2016 Spring Chicken Festival winners
Fan favorites
* 2016 Peoples’s Choice award: Gainesville Fire department
* 2016 Showmanship Award: Mojo Voodoo BBQ
Professional wings
* First place: Chipotle Brothers by Budget Blinds
* Second place: Chipotle Brothers by Budget Blinds
Professional specialty
* First place: Mule Camp Rocks
* Second place: Chipotle Brothers by Budget Blinds
Professional chicken
* First place: Chipotle Brothers by Budget Blinds
* Second place: Smokin’ Butts
Backyard wings
* First place: Georgia Mountain BBQ
* Second place: Walgreens
Backyard Specialty
* First place: Gainesville Fire Department
* Second place: Gainesville Fire Department
Backyard Chicken
* First place: Georgia Mountain BBQ
* Second place: Georgia Mountain BBQ
Firefighters are typically known for their abilities to tame flames and keep people safe, but the Gainesville Fire Department is building a reputation for something else — its ability to cook some of the best chicken around town.
The Gainesville firefighters took home several awards from the Gainesville Spring Chicken Festival, including the People’s Choice Award and first and second place in backyard specialty for their two types of chicken.
“They are the fan favorite, who doesn’t love a firefighter?” Gainesville Main Street Manager Regina Mansfield said. “They’re very charismatic. They interact with the crowd. They’re just a lot of fun, and any families out there with children, they gravitate toward the firefighters.”
The fire department has won the People’s Choice Award every year but one since it started participating in the festival in 2010.
“It’s been an annual event for a long time for us,” Gainesville Fire Chief Jerome Yarbrough said. “The guys here really enjoy doing that event, and it’s a lot of work.”

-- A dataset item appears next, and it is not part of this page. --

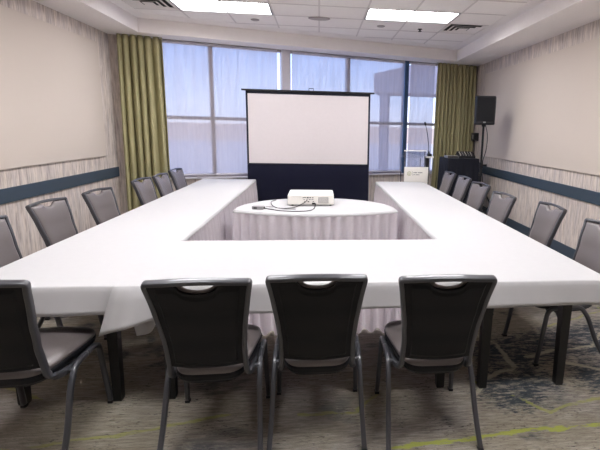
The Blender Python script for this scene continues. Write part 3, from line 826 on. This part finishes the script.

This year the fire department served up a chicken ball, chicken brats, barbecue chicken, wings and french fries. The chicken ball won first place in specialty and the chicken brats won second. The wings didn’t place this year.
“People like the firefighters’ food,” Yarbrough said. “We do a good job when we cook stuff.”
Yarbrough worked the serving line at the festival, leaving the cooking to others.
Yarbrough also said it was hard to keep their barbecue specialty chicken in the serving dishes for people to sample. Because of its popularity, it was being scooped up quickly.
“I remember looking up and the line was stretching down Spring Street as far as you can see,” he said.
Yarbrough said the department enters the Spring Chicken Festival to win and doesn’t cook in any other competitions.
Every year different firefighters participate in the competition depending on who is working or not working at the time. According to the Gainesville Fire Department Facebook page, some of the firefighters who helped cook and staff the booth were Scott Stowers, Dustin Oliver, Jess Clark, Blake Truelove, Grant Myland, Niles Corey, Kyle Keating, David Stringer, Greg Hunsinger and Yarbrough.
To prepare for the competition the firefighters start thinking about what specialty food item they want to cook about a month before the competition. Then they test cook it and decide whether it will be a part of the Spring Chicken Festival.
“Firemen, they work 24 hours and they usually prepare three meals, so maybe one Saturday afternoon they’ll do some wings or some type of chicken and I know they like to make their own sauces, and that’s pretty much what gets us through the contest,” Yarbrough said.
The firefighters cooked about 200 pounds of potatoes for the french fries this year.
The controlled burn wing is smoked and dipped in special sauce, but the buffalo chicken is not very spicy, Yarbrough said.
People who attend the festival voted on the People’s Choice Award winner.
“(Winning) let’s me know that the people attending this event like our food, they enjoy what we cook,” Yarbrough said.
The Spring Chicken Festival has become a Gainesville tradition, and 2016 was its 12th year. The fire department was one of 14 cook teams that participated this year.
“Every year it grows,” Mansfield said. “This year was our biggest turnout and by far our best fundraising year.”
The festival is a fundraiser for Keep Hall Beautiful and Main Street Gainesville and the money raised goes into community projects.
A record amount of chicken — more than 7,000 pounds — was cooked this year, Mansfield said. Organizers are already in the early planning stages for next year’s Spring Chicken Festival.